Don’t try to be victorious, then nobody can defeat you.
Osho comments in this book on Lao Tzu’s ‘Tao Te Ching’, which is considered as one of the significant treatises in Chinese philosophy. Lao Tzu who lived for ninety years refusing to say anything or to write anything is believed to have lived in between 6th and 4th century BC. Some historians are doubtful about his existence. Lao Tzu means “the old guy.” The basic attitude of Lao Tzu is that “the moment you say something about truth, it is no longer true, the very saying falsifies it.”
Lao Tzu, at the age of ninety, took leave of his disciples saying good-bye to them and left towards the Himalayas. Alone he was crossing the border and the guard who was also a disciple of Lao Tzu imprisoned him and forced him to write a book.

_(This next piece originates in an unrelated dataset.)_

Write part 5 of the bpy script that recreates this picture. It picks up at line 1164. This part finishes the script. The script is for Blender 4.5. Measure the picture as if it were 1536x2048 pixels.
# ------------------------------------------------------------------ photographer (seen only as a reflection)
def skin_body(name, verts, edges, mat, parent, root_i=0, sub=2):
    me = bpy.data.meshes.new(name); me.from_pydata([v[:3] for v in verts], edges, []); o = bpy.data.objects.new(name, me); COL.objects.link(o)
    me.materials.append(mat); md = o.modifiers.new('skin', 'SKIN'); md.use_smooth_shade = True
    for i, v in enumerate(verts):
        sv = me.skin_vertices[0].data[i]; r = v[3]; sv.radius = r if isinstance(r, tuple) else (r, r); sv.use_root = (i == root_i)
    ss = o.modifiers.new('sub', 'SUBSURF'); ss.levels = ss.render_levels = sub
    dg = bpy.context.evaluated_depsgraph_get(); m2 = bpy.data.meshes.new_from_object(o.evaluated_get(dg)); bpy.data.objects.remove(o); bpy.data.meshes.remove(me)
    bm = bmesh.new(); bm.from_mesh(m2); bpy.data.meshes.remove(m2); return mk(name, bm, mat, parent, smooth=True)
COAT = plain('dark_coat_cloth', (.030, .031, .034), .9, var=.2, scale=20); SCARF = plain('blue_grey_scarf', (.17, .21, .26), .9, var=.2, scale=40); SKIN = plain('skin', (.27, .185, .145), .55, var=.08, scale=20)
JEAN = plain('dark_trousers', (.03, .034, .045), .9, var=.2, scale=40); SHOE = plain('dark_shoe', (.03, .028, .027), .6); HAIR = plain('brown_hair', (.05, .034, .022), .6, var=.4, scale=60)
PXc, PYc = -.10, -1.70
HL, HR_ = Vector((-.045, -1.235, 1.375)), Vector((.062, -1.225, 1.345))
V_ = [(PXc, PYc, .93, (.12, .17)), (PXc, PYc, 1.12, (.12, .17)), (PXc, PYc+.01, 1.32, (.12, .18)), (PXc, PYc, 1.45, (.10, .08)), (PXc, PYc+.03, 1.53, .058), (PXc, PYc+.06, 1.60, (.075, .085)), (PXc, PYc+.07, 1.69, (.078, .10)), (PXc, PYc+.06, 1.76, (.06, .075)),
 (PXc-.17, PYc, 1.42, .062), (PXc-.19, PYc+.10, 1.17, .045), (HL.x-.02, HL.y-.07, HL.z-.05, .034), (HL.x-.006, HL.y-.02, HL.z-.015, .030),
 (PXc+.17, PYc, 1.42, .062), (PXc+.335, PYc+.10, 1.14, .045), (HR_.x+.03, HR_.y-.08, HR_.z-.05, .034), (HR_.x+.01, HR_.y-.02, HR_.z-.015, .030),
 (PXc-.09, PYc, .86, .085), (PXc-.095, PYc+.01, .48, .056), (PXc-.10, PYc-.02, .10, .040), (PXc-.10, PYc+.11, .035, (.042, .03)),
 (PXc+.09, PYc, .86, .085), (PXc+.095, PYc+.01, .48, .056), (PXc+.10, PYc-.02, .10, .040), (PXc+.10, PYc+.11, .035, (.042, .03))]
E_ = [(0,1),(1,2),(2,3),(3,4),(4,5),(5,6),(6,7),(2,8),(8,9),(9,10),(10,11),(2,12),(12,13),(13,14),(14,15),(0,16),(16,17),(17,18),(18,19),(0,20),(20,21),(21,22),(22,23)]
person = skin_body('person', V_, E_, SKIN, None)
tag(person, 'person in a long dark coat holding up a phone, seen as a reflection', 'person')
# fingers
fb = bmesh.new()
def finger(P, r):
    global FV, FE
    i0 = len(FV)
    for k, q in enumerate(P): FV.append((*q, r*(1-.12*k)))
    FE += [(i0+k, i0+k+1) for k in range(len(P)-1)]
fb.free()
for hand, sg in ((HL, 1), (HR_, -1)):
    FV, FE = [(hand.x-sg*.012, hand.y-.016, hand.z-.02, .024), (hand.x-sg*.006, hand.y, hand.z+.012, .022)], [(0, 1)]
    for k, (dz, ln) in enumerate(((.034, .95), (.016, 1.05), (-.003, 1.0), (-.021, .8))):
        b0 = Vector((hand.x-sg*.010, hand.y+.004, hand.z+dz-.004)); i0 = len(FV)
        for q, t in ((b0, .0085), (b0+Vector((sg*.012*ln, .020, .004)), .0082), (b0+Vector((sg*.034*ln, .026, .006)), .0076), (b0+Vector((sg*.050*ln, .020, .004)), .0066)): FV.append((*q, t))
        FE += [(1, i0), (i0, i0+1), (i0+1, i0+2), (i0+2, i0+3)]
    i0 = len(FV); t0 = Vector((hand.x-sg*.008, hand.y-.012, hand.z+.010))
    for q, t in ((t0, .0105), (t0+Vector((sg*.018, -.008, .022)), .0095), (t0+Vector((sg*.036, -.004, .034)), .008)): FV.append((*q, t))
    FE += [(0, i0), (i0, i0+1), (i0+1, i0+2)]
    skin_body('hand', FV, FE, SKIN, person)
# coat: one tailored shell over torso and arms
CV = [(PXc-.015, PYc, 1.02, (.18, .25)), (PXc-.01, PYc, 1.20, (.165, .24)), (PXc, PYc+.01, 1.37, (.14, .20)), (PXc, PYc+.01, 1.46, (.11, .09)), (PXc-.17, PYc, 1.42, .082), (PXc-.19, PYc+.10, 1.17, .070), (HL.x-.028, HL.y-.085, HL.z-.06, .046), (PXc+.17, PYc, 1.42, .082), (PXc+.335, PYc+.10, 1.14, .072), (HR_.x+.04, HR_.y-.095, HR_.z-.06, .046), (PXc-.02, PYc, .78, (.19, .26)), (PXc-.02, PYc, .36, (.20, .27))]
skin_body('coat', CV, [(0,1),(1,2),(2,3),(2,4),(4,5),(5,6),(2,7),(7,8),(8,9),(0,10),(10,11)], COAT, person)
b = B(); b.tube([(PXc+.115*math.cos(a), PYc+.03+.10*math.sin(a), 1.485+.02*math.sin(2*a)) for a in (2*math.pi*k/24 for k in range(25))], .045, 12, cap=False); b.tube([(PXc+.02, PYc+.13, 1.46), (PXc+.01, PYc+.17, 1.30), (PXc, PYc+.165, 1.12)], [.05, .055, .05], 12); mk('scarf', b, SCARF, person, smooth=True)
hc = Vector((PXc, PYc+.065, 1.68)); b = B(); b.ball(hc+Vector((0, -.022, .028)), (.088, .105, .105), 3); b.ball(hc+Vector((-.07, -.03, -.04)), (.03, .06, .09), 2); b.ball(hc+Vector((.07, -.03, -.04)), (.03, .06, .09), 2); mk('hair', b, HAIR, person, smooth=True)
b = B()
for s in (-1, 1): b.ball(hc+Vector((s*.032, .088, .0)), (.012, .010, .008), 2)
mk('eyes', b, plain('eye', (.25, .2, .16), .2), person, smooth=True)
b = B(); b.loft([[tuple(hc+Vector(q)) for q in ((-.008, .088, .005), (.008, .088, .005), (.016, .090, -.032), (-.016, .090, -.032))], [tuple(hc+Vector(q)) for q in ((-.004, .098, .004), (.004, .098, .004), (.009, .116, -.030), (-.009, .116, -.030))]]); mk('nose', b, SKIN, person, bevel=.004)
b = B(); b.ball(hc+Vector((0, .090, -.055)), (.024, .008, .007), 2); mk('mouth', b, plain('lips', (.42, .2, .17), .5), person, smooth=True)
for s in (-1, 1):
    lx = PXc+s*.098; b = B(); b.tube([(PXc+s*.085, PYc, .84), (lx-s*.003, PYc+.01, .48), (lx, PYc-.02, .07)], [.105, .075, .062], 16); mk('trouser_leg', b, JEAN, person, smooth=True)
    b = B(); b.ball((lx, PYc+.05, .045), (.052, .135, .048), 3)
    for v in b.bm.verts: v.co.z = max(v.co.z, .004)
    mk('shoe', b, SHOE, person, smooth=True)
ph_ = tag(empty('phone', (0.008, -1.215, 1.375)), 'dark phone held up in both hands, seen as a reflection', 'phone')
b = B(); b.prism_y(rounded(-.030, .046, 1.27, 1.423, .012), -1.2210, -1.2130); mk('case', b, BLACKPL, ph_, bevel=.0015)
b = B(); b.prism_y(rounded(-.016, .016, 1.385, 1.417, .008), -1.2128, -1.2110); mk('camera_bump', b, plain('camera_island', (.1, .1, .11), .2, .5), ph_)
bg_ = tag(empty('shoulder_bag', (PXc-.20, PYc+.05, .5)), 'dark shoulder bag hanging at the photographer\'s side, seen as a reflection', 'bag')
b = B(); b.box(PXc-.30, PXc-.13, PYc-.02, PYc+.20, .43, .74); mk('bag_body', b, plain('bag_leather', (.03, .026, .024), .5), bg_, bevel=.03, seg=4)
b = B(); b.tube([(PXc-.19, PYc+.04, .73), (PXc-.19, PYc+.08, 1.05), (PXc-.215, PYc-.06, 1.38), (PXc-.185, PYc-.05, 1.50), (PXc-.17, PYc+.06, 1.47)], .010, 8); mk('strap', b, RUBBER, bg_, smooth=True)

So for three days Lao Tzu was imprisoned by his own disciple and made him write this small book, the book of Lao Tzu, ‘Tao Te Ching’. Lao Tzu had to write the book, which he finished in three days, because the disciple wouldn’t allow him to cross. The book begins with this sentence: “The Tao that can be told of is not the Absolute Tao.”
Lao Tzu believes in interdependence. He believes that everything exists with everything else and everything is interconnected and nothing exists without any purpose in life. He says: “Take everything as it is, don’t choose.” Lao Tzu also believes that when everything is too much, it is bound to be taken away. For him too much is the only sin, either be it too much richness or be it too much poverty. So don’t do too much, don’t overdo; be balanced and remain in the limits and then life is a flow.
Lao Tzu’s concept of the house is the space within, not the walls; one lives in the emptiness and not in the walls. He says: “Look at the inner, don’t look at the outer.” According to Osho “Tao is a vast hollowness, a vast space, emptiness.”
Osho says that Lao Tzu goes the deepest that anybody has ever gone; he is the greatest key, the master key to open all the locks that exist in life and existence. This book consists of ten chapters of which five chapters are set apart for Osho’s responses to questions from seekers and disciples on different topics which include love, hate and ambition; independence, dependence and interdependence; inner silence and emptiness; growth and spirituality; wisdom and understanding etc.etc. Also, the jokes, parables and anecdotes scattered elsewhere in this book are highly interesting and thought provoking. Following are some of Osho’s observations:
People always talk about things which they don’t know.
The moment you create a God, you immediately create a Devil.
When you try to be somebody, you cannot love. An ambitious mind cannot love.
You cannot love a person twenty-four hours a day; if you try, the love will become dead.